Выход из этого состояния неопределенности и лени виделся единственный: сдать экзамены на бакалавра. «Я уже начал готовиться и сделаю все возможное, чтобы за пару недель просмотреть весь материал и быть готовым к первым дням августа […] В грустном моем одиночестве я рад, что любовь моя к маме растет, и это уже немало».

Шарль предстал, не очень надеясь на успех, перед экзаменаторами, и 12 августа 1839 года получил, хотя и не без труда, звание бакалавра. Друзьям он со смехом поведал, что своим успехом обязан рекомендации мадемуазель Селесты Тео, которая имела влияние на одного из экзаменаторов. А на следующий день газета «Монитёр» опубликовала датированный предыдущим днем приказ о присвоении Опику звания бригадного генерала. Так что для семьи день 12 августа принес двойной успех. Каролина плакала от радости, переполненная эмоциями и как жена, и как мать. Шарль тут же написал отчиму: «Я только что узнал прекрасную новость и хочу сообщить тебе еще одну. Сегодня утром я прочел в „Монитёре“ о присвоении тебе звания, а вчера в четыре часа дня я стал бакалавром. Экзамен я сдал довольно слабо, за исключением латыни и древнегреческого — на „отлично“, и это меня спасло. Я очень рад твоему назначению, и мои поздравления, сыновние поздравления отцу — это не обыденные поздравления, каких ты получишь немало. Я счастлив, потому что видел тебя достаточно часто, чтобы знать, чего это тебе стоило».

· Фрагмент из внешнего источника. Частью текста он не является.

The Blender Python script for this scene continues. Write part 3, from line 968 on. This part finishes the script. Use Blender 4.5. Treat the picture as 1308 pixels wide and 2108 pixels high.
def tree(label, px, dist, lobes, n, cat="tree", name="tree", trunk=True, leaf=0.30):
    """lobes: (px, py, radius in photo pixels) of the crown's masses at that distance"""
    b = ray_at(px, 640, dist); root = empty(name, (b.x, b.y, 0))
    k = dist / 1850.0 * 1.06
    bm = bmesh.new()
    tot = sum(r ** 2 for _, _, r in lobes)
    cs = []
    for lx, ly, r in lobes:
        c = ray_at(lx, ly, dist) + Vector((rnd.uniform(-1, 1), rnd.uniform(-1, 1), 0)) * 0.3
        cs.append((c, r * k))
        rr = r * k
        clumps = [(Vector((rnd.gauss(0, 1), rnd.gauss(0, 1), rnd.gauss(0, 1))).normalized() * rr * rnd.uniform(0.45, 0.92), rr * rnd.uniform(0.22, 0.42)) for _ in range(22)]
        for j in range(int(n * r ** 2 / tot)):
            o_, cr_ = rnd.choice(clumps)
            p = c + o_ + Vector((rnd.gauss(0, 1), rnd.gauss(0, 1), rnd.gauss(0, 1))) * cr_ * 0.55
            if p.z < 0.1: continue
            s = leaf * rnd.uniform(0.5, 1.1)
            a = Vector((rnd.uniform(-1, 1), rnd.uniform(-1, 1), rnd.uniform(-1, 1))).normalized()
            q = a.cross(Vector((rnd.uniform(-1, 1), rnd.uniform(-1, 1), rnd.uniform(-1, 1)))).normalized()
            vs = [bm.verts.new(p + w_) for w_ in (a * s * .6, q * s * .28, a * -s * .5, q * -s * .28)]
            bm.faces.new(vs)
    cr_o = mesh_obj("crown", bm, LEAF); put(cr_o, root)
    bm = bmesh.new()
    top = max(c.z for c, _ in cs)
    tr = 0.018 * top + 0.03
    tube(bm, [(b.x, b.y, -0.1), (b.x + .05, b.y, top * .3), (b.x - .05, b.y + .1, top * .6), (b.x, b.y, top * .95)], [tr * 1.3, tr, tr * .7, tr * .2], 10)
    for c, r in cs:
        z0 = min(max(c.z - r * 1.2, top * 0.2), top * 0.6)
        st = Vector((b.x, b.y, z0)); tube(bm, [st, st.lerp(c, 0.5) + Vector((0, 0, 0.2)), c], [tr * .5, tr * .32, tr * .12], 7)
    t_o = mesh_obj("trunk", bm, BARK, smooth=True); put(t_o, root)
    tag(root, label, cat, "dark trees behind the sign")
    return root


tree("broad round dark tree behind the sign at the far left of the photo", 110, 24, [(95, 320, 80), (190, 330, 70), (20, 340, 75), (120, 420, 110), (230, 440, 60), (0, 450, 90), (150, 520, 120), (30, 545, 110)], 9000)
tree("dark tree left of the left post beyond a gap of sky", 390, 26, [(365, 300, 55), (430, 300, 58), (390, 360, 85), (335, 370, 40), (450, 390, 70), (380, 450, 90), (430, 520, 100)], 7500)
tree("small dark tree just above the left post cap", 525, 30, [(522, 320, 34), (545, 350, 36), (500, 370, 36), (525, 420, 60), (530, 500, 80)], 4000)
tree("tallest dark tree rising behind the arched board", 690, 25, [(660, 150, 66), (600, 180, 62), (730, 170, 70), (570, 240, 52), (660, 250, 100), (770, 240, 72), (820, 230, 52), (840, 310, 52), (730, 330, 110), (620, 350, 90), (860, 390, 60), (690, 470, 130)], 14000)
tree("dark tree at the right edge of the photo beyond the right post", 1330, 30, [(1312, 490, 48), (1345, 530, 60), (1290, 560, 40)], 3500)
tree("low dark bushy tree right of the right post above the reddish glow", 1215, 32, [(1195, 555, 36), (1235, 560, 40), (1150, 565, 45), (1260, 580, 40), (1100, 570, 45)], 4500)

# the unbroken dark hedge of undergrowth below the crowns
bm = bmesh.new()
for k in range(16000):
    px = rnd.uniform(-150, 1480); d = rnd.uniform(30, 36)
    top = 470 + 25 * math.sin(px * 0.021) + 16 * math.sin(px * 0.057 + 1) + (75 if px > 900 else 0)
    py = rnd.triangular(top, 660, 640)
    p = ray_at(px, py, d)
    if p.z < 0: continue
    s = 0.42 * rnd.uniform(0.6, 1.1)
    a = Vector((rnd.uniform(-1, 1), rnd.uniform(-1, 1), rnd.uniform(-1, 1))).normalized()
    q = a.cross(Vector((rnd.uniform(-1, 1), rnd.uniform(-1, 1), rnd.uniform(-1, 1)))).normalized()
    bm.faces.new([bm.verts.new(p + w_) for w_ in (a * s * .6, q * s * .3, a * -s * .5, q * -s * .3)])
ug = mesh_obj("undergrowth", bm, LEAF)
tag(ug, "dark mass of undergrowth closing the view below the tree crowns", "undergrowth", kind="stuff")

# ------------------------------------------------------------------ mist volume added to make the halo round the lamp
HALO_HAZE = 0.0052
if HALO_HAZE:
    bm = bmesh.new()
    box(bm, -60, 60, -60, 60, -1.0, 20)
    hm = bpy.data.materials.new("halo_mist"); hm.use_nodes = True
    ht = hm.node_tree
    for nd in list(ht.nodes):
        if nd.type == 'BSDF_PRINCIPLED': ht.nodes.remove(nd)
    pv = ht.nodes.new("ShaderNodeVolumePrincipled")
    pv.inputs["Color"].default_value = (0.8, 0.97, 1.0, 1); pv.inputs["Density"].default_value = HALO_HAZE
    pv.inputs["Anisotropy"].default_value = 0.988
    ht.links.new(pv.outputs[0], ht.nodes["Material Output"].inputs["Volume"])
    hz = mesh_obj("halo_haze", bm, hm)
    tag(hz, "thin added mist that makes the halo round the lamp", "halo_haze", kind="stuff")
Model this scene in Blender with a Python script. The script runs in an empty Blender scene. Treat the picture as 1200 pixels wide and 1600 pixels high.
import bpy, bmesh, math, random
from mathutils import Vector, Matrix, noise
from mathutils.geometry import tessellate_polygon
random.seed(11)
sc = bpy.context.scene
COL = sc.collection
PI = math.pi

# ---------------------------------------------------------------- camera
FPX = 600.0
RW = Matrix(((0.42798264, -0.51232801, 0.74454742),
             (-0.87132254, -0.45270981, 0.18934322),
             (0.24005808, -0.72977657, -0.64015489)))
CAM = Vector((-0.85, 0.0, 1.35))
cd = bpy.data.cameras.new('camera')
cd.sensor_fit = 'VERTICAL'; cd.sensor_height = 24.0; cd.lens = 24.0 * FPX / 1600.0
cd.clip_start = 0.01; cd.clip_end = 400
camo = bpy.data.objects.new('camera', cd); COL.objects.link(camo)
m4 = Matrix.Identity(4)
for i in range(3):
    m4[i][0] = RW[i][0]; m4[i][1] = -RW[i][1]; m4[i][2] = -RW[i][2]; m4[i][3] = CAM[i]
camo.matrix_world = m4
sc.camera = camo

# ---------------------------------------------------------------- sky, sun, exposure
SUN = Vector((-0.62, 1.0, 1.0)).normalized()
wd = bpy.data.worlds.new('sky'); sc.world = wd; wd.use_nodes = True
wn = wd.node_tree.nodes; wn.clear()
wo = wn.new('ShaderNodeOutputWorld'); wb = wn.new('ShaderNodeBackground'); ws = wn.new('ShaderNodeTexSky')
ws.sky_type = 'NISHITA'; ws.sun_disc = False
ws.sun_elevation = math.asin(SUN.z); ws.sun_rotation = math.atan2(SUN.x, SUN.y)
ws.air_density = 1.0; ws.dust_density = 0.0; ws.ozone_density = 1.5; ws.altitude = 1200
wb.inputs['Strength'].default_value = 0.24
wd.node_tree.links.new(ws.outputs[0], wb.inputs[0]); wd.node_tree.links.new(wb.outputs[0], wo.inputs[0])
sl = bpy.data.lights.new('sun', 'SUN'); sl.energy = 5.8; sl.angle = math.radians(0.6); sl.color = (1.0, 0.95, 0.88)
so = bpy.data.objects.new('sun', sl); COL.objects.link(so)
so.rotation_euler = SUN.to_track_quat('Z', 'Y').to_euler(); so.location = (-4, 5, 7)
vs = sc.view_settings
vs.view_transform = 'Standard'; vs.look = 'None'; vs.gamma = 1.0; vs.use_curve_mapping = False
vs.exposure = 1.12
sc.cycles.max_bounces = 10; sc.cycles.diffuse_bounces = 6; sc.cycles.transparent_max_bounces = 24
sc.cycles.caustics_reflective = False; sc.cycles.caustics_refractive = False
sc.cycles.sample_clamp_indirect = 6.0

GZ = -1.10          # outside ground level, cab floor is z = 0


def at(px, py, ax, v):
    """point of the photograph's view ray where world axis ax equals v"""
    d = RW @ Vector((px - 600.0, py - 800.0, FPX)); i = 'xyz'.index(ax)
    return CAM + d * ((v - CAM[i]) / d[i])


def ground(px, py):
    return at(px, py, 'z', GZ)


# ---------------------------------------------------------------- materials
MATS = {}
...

Он надеялся, что эти два одновременно происшедших радостных события побудят родителей поспешить в Париж. Но они по-прежнему оставались в Бурбон-ле-Бене, и это его огорчило. Их присутствие казалось ему необходимым Для обретения душевного равновесия и для принятия верных решений. Непостоянный в труде, неопределенный в намерениях, склонный к выходкам, которые озадачивали близких, он не был уверен, стоит ли ему радоваться в связи с получением среднего образования. В коллеже он был словно в тюрьме — обязанный соблюдать строгий режим, окруженный вежливыми надсмотрщиками, имеющий крышу над головой и пищу, получающий образование, наказываемый и поощряемый, как и все его товарищи. Учился он не для своего удовольствия, а чтобы угодить родителям. Будущее беспокоило его чисто теоретически. А теперь, когда двери темницы распахнулись, его испугало простирающееся перед ним бесконечное пространство. Куда идти? Что делать? Он дрожал, ежился и, как ребенок, боящийся темноты, хотел, чтобы папа и мама поскорее взяли его за ручку и помогли перешагнуть через роковой порог. Наконец 23 августа 1839 года он смог написать Альфонсу: «Мама вернется из Бур-бон-ле-Бена через несколько дней, а отец — чуть позже». Он был уже не один в мире. И вздохнул с облегчением.